We know what the end is, of course, or at least part of it. This is the follow-up to Every Heart a Doorway, which was wildly successful, especially for a novella. (God bless ebooks.) Jack and Jill were secondary characters in that book, and here we are able to learn the story of how they ended up in another world, their own particular fairyland. Which, in their case, is highly Gothic and contains no actual fairies. Instead there is a vampire of the Stoker variety (not Rice or Meyer, in other words) and a mad scientist who exist in a nervous truce, with a walled town full of ordinary humans between them like a hostage. One twin to one master, one to the other, and a catastrophe waiting for them. But how? McGuire banks on us wanting to know the how of it even though, like Harry from When Harry Met Sally, all of us have morbidly skipped to the end of the book. McGuire has made us morbid, and will make us all the more so by the end. How is it that one twin becomes a killer and the other a savior (of sorts)? How does it all get so backward so fast?

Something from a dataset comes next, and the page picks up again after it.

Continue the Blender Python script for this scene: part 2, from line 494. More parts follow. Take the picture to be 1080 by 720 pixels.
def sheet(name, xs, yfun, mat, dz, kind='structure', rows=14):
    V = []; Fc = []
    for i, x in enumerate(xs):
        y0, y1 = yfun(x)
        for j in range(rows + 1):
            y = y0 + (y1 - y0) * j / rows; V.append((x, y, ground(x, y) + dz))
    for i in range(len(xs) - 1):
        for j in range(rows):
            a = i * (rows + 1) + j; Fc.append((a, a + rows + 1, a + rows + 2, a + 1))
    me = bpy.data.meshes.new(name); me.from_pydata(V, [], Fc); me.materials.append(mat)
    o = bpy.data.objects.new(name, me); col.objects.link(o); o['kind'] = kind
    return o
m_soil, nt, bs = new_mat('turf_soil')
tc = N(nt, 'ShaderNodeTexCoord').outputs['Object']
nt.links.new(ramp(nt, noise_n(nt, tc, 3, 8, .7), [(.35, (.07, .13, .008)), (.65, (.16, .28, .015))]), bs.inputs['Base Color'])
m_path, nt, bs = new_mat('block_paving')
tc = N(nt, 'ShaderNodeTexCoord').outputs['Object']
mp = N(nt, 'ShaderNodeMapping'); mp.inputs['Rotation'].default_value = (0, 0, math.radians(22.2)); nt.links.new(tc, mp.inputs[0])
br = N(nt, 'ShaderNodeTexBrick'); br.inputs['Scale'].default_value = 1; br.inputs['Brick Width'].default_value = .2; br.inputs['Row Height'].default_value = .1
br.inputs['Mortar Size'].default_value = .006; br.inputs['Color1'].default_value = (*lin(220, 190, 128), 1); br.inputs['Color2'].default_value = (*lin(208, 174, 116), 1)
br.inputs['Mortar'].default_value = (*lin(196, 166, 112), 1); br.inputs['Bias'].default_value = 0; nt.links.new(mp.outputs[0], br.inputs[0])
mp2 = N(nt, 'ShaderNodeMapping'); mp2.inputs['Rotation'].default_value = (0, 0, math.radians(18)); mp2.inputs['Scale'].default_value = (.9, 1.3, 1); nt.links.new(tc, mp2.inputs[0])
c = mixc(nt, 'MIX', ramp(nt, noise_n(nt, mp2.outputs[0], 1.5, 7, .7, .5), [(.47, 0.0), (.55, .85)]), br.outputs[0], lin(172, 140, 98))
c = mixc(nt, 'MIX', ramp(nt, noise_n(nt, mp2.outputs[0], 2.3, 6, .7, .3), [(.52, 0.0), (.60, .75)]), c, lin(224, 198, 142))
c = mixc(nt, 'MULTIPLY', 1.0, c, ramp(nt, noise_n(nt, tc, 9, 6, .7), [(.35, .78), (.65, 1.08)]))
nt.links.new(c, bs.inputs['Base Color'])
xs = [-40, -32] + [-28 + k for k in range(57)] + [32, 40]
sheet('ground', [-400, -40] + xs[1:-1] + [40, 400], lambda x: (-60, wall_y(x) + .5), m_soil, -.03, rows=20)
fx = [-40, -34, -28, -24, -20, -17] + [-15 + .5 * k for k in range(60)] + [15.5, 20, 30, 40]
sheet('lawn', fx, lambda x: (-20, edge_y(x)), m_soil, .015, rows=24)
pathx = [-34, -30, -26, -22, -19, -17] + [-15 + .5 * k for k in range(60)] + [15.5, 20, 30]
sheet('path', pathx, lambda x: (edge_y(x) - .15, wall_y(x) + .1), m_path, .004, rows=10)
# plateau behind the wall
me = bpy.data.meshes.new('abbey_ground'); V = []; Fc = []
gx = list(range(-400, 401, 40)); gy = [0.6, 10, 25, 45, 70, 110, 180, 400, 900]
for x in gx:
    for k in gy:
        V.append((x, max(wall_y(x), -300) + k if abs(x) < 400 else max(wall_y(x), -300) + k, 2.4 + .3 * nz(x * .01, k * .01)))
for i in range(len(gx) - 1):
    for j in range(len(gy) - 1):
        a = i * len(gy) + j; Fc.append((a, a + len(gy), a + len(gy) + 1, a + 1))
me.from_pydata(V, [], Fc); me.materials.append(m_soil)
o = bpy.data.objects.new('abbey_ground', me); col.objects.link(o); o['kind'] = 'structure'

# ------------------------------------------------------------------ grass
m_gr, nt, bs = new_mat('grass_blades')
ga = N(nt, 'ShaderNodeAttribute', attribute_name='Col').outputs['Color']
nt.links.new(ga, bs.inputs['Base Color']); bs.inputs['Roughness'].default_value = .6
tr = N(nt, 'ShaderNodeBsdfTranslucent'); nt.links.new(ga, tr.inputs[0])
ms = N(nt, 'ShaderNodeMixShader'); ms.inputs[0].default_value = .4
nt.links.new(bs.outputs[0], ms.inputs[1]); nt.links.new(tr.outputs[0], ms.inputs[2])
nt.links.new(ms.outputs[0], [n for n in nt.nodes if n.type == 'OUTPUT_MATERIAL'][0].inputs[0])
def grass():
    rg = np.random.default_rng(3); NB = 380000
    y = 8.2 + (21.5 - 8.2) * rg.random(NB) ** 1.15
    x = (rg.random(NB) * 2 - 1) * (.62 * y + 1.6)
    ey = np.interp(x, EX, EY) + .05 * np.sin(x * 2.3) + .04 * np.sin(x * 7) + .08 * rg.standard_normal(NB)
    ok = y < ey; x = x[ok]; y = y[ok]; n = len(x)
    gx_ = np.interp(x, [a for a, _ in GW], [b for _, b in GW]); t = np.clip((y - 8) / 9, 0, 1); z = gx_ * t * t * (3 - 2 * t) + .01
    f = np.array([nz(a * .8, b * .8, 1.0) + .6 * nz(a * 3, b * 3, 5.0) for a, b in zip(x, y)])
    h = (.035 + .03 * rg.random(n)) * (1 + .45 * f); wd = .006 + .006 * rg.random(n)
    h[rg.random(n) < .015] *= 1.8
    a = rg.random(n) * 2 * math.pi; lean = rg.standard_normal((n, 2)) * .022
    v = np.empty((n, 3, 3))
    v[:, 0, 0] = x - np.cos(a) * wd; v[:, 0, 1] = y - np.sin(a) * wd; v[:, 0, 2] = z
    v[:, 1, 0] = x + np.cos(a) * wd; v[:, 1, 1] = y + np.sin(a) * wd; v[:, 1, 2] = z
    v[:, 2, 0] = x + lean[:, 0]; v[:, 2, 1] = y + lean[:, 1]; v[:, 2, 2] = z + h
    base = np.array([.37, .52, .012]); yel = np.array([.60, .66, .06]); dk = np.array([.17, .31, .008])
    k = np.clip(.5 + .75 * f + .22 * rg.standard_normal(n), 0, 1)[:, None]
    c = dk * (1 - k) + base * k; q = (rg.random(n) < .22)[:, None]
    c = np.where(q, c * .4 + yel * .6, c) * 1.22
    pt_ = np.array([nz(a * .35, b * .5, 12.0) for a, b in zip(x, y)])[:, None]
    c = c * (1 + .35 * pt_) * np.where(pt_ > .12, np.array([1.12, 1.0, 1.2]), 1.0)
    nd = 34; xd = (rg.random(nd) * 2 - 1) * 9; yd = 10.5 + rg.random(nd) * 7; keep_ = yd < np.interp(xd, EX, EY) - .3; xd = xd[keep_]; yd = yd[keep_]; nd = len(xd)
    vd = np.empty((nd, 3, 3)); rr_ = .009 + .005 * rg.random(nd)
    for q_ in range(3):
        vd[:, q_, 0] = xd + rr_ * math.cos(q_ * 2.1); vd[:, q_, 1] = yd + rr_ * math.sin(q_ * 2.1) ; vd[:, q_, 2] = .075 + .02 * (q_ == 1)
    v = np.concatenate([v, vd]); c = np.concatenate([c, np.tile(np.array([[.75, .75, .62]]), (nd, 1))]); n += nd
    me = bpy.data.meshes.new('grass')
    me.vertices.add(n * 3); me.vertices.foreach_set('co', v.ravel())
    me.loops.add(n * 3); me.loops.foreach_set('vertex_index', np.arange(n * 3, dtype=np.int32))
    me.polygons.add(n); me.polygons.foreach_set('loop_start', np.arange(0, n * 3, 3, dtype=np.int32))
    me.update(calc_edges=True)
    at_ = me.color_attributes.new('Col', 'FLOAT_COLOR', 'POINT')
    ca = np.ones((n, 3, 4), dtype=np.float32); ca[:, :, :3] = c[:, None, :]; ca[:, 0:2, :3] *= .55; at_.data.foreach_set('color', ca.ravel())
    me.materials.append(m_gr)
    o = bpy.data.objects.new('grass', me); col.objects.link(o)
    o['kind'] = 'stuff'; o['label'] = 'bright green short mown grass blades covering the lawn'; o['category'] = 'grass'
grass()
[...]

That’s the other twin trope–one evil and the other good. And that’s the other lie that the adults in their lives have forced upon them: that to be one way is to preclude the possibility of being the other. If you are girly, you cannot like sports. If you are a vampire, you cannot care for science. The latter sounds ridiculous, doesn’t it? Well, no more ridiculous than the former. McGuire is exploring what it means to be forced into both gender constructs and a strangely absolute moral universe, when really everything is more complicated than that. Children are more complicated than that, even when their parents won’t let them be.

Our narrator (distinct, I would argue, from the author in this case) is perhaps overfond of telling us this. It is extremely apparent, offering unsolicited explanations in a more-omniscient-than-usual third person, much in the way narrators used to in very early children’s literature. This dry omnipresent voice can get a bit repetitive in its reminders about the twins’ psychology. It wants to make sure we get it. I prefer fewer didactics, but then again, this is echoing those old books that are meant to moralize to their audiences. So ultimately, what can I criticize? It’s a lovely, grim, insightful novella. It’s got love and family and horror and the twisted decisions of imperfect people who are reasonably selfish most of the time.

I very much hope that this return to the terrible wonderlands of the Wayward Children heralds the beginning of a new series, or at least a collection of even more interwoven novellas.

Note: It does. Beneath the Sugar Sky, the third installment, will be out in January!